» Task to complete: Please retype the data in full and exactly; the pictures are not part of the copy.

» Data:
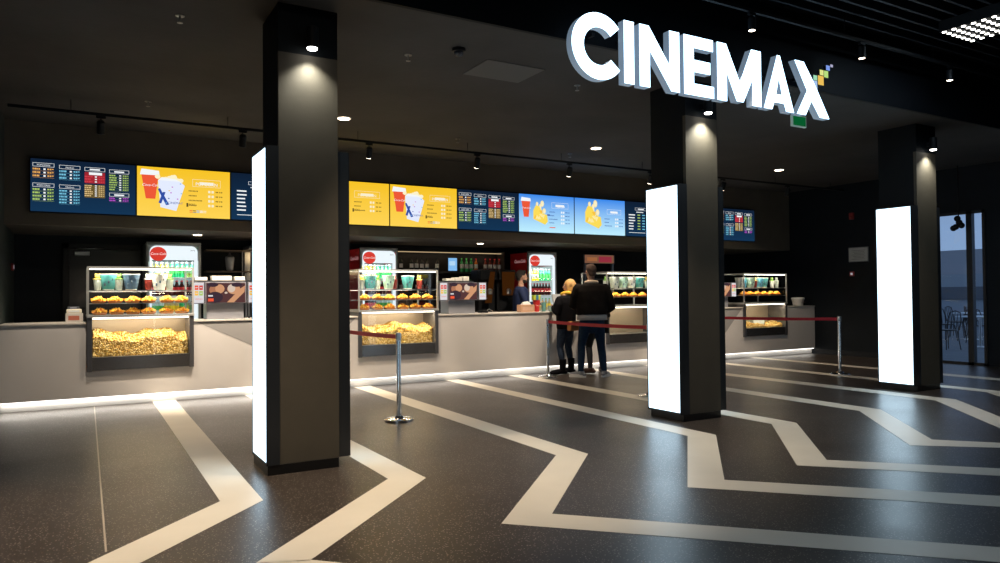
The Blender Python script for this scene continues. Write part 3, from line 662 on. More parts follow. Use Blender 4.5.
# nacho trays
CH = [mat('chip%d' % i, c, .6) for i, c in enumerate(((.95, .55, .06), (.90, .42, .05), (.98, .68, .12), (.80, .30, .03)))]
def nacho_proto(seed, loc, label, group):
    rnd = random.Random(seed); t = thing('nacho_tray', label, 'snack tray', loc, group=group)
    b = MB(); w_, d_ = .17, .13
    lo = [(-.065, -.05, 0), (.065, -.05, 0), (.065, .05, 0), (-.065, .05, 0)]; hi = [(-w_/2, -d_/2, .028), (w_/2, -d_/2, .028), (w_/2, d_/2, .028), (-w_/2, d_/2, .028)]
    b.add(lo+hi, [(3, 2, 1, 0), (0, 1, 5, 4), (1, 2, 6, 5), (2, 3, 7, 6), (3, 0, 4, 7), (4, 5, 6, 7)], mat('tray_brown', (.55, .20, .05), .35)); b.build('tray', t)
    b = MB()
    for k in range(60):
        a = rnd.uniform(0, 2*PI); rr = rnd.random()**.5; c = Vector((rr*.072*math.cos(a), rr*.052*math.sin(a), .034+.042*(1-rr)+rnd.uniform(-.004, .012)))
        R_ = Matrix.Rotation(rnd.uniform(0, 6), 3, 'Z') @ Matrix.Rotation(rnd.uniform(-1.1, 1.1), 3, 'X') @ Matrix.Rotation(rnd.uniform(-1.1, 1.1), 3, 'Y')
        pts = [c+R_ @ Vector((.027*math.cos(q*2.094), .027*math.sin(q*2.094), 0)) for q in range(3)]; up = R_ @ Vector((0, 0, .003))
        pts = [p-up for p in pts]+[p+up for p in pts]
        b.add([p[:] for p in pts], [(2, 1, 0), (3, 4, 5), (0, 1, 4, 3), (1, 2, 5, 4), (2, 0, 3, 5)], rnd.choice(CH))
    o = b.build('nachos', t); o['kind'] = 'stuff'; return t
cn = ['leftmost', 'second', 'third', 'rightmost']
nprot = None
for ci, (x0, x1) in enumerate(CASEX):
    rows = ((.45+.838, 'middle shelf', (0, 1, 2, 3, 4, 5)), (.45+.692, 'steel ledge', (0, 1, 2, 3, 4, 5)))
    for z, nm, idx in rows:
        if ci > 1 and nm == 'steel ledge': continue
        for q in idx:
            x = x0+.13+q*(x1-x0-.26)/5+random.uniform(-.012, .012)
            lab = f'tray of yellow nachos, {ORD[q]} from the left, {nm} of the {cn[ci]} case'; gr = f'nacho trays on the {nm} of the {cn[ci]} case'
            yy = 10.36+.13+random.uniform(0, .04)
            if nprot is None: nprot = nacho_proto(5, (x, yy, z), lab, gr)
            else: dup(nprot, (x, yy, z), random.choice((0, PI)), lab, gr)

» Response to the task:
The Blender Python script for this scene continues. Write part 3, from line 662 on. More parts follow. Use Blender 4.5.
# nacho trays
CH = [mat('chip%d' % i, c, .6) for i, c in enumerate(((.95, .55, .06), (.90, .42, .05), (.98, .68, .12), (.80, .30, .03)))]
def nacho_proto(seed, loc, label, group):
    rnd = random.Random(seed); t = thing('nacho_tray', label, 'snack tray', loc, group=group)
    b = MB(); w_, d_ = .17, .13
    lo = [(-.065, -.05, 0), (.065, -.05, 0), (.065, .05, 0), (-.065, .05, 0)]; hi = [(-w_/2, -d_/2, .028), (w_/2, -d_/2, .028), (w_/2, d_/2, .028), (-w_/2, d_/2, .028)]
    b.add(lo+hi, [(3, 2, 1, 0), (0, 1, 5, 4), (1, 2, 6, 5), (2, 3, 7, 6), (3, 0, 4, 7), (4, 5, 6, 7)], mat('tray_brown', (.55, .20, .05), .35)); b.build('tray', t)
    b = MB()
    for k in range(60):
        a = rnd.uniform(0, 2*PI); rr = rnd.random()**.5; c = Vector((rr*.072*math.cos(a), rr*.052*math.sin(a), .034+.042*(1-rr)+rnd.uniform(-.004, .012)))
        R_ = Matrix.Rotation(rnd.uniform(0, 6), 3, 'Z') @ Matrix.Rotation(rnd.uniform(-1.1, 1.1), 3, 'X') @ Matrix.Rotation(rnd.uniform(-1.1, 1.1), 3, 'Y')
        pts = [c+R_ @ Vector((.027*math.cos(q*2.094), .027*math.sin(q*2.094), 0)) for q in range(3)]; up = R_ @ Vector((0, 0, .003))
        pts = [p-up for p in pts]+[p+up for p in pts]
        b.add([p[:] for p in pts], [(2, 1, 0), (3, 4, 5), (0, 1, 4, 3), (1, 2, 5, 4), (2, 0, 3, 5)], rnd.choice(CH))
    o = b.build('nachos', t); o['kind'] = 'stuff'; return t
cn = ['leftmost', 'second', 'third', 'rightmost']
nprot = None
for ci, (x0, x1) in enumerate(CASEX):
    rows = ((.45+.838, 'middle shelf', (0, 1, 2, 3, 4, 5)), (.45+.692, 'steel ledge', (0, 1, 2, 3, 4, 5)))
    for z, nm, idx in rows:
        if ci > 1 and nm == 'steel ledge': continue
        for q in idx:
            x = x0+.13+q*(x1-x0-.26)/5+random.uniform(-.012, .012)
            lab = f'tray of yellow nachos, {ORD[q]} from the left, {nm} of the {cn[ci]} case'; gr = f'nacho trays on the {nm} of the {cn[ci]} case'
            yy = 10.36+.13+random.uniform(0, .04)
            if nprot is None: nprot = nacho_proto(5, (x, yy, z), lab, gr)
            else: dup(nprot, (x, yy, z), random.choice((0, PI)), lab, gr)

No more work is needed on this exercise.